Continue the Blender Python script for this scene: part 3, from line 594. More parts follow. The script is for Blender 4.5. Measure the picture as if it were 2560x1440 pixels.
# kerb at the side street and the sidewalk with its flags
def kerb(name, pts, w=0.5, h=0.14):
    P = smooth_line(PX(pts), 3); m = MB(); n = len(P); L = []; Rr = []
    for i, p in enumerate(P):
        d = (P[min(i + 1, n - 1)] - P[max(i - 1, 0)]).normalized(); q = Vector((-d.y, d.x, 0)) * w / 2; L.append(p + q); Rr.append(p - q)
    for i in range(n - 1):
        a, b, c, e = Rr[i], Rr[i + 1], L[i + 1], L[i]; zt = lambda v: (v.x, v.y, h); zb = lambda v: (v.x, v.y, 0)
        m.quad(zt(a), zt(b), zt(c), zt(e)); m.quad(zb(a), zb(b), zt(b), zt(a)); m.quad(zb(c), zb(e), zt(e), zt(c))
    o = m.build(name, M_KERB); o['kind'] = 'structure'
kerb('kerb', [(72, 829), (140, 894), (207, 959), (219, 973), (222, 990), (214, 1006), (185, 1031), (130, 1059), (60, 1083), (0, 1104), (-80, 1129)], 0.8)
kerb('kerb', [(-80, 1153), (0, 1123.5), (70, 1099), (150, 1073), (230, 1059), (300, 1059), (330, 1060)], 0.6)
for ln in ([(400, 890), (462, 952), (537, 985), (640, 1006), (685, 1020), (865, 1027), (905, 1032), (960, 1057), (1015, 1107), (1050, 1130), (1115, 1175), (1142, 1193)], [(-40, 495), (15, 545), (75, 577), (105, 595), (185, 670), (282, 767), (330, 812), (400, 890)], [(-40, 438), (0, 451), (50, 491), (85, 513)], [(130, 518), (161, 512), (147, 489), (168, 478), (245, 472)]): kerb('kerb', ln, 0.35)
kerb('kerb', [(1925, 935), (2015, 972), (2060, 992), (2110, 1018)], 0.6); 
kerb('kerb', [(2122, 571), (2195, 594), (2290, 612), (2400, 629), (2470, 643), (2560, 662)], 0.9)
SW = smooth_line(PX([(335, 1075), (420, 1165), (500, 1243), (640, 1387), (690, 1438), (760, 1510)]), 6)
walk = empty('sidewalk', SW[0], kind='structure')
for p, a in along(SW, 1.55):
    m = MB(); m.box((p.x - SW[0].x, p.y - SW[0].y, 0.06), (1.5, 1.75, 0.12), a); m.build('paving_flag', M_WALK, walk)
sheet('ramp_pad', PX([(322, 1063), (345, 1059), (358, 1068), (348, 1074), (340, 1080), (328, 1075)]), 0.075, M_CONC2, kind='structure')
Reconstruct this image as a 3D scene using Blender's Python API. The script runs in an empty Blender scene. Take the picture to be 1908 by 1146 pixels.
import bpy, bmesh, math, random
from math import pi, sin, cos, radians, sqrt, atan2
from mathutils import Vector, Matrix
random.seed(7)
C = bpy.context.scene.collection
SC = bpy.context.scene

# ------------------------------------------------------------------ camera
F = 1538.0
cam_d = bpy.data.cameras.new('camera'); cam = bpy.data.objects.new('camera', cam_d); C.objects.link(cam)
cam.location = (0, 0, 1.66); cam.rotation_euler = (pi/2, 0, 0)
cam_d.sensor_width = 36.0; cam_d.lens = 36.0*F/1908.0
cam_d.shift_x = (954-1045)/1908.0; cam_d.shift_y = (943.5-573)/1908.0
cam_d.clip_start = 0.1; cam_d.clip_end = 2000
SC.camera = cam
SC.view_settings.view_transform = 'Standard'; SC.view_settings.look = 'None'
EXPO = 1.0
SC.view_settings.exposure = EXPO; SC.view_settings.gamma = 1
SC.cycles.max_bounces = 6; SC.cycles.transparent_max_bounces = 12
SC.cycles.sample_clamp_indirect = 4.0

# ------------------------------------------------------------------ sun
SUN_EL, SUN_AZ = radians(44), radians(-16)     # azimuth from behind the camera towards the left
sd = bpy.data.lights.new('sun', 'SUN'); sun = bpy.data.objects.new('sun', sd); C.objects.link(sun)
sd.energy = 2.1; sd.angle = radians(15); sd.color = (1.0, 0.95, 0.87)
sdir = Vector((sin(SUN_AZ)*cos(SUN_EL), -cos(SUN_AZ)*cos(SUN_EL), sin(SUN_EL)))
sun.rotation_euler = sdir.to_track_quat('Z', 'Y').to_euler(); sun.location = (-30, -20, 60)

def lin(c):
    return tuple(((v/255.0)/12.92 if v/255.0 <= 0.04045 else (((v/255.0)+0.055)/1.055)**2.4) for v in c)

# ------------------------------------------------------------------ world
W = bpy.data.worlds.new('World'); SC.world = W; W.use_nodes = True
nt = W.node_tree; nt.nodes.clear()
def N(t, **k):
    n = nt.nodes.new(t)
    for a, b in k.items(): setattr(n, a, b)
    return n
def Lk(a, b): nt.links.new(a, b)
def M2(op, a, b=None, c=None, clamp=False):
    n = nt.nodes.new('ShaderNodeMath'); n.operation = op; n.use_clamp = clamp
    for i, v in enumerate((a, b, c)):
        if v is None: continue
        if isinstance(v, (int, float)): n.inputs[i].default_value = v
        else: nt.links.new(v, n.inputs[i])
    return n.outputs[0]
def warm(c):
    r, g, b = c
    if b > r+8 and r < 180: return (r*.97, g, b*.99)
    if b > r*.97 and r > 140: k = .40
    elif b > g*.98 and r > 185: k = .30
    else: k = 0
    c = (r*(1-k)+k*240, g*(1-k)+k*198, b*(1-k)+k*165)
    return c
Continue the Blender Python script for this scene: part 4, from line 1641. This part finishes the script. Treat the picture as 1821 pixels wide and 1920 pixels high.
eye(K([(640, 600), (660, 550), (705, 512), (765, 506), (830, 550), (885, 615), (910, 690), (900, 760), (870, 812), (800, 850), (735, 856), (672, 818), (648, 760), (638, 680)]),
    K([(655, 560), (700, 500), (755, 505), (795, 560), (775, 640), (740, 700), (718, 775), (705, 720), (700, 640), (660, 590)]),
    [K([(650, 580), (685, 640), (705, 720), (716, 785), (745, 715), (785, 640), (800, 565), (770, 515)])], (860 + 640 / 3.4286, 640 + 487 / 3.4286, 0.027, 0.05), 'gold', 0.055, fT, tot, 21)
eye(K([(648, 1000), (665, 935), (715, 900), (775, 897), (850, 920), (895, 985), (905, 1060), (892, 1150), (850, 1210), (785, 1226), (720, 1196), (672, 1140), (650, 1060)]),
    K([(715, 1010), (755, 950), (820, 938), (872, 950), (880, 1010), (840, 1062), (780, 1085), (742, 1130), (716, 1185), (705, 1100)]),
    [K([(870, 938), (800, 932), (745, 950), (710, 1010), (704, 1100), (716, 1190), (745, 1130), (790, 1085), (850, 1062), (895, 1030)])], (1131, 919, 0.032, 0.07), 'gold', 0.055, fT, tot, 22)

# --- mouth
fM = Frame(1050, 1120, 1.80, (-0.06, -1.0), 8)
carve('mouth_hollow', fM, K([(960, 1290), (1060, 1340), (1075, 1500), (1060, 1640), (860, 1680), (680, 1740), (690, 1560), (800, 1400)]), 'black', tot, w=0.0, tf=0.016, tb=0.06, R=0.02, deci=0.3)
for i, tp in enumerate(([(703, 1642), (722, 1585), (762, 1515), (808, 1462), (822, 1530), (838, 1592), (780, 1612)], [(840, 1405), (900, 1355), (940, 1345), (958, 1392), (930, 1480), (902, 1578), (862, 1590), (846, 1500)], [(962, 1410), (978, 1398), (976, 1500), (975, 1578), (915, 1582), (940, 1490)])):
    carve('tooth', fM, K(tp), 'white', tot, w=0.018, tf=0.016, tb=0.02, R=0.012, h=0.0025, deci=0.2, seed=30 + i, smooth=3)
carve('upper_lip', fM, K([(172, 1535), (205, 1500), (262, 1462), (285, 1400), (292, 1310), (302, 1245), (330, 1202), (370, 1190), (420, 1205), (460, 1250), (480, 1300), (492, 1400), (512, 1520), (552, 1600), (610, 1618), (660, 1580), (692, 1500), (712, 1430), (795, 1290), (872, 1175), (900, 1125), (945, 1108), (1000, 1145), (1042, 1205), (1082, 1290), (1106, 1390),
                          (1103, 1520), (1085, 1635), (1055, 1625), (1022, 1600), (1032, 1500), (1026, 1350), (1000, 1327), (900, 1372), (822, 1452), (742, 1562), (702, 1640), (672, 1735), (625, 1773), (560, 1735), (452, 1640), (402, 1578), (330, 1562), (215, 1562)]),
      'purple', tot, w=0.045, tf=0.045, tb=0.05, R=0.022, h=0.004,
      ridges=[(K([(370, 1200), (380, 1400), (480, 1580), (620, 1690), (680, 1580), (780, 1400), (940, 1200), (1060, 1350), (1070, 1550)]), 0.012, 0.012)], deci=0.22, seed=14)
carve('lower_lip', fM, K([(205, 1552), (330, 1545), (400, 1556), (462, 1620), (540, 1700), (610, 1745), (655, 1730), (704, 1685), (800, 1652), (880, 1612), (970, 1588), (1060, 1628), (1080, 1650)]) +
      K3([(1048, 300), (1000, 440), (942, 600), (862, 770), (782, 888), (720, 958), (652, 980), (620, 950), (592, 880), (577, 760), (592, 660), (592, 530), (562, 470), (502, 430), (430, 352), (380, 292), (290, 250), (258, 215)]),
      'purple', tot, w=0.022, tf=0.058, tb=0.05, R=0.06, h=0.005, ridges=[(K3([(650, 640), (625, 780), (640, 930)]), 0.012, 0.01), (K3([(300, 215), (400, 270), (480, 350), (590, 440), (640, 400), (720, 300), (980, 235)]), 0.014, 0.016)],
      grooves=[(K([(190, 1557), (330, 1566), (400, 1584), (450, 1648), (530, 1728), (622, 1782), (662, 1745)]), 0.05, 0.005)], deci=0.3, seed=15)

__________

Print the lines from the line with "Reconstruct this image" to the line with "SC = bpy.context.scene" exactly, and print nothing else. Both of those lines are included.

Completed task:
Reconstruct this image as a 3D scene using Blender's Python API. The script runs in an empty Blender scene. Take the picture to be 1908 by 1146 pixels.
import bpy, bmesh, math, random
from math import pi, sin, cos, radians, sqrt, atan2
from mathutils import Vector, Matrix
random.seed(7)
C = bpy.context.scene.collection
SC = bpy.context.scene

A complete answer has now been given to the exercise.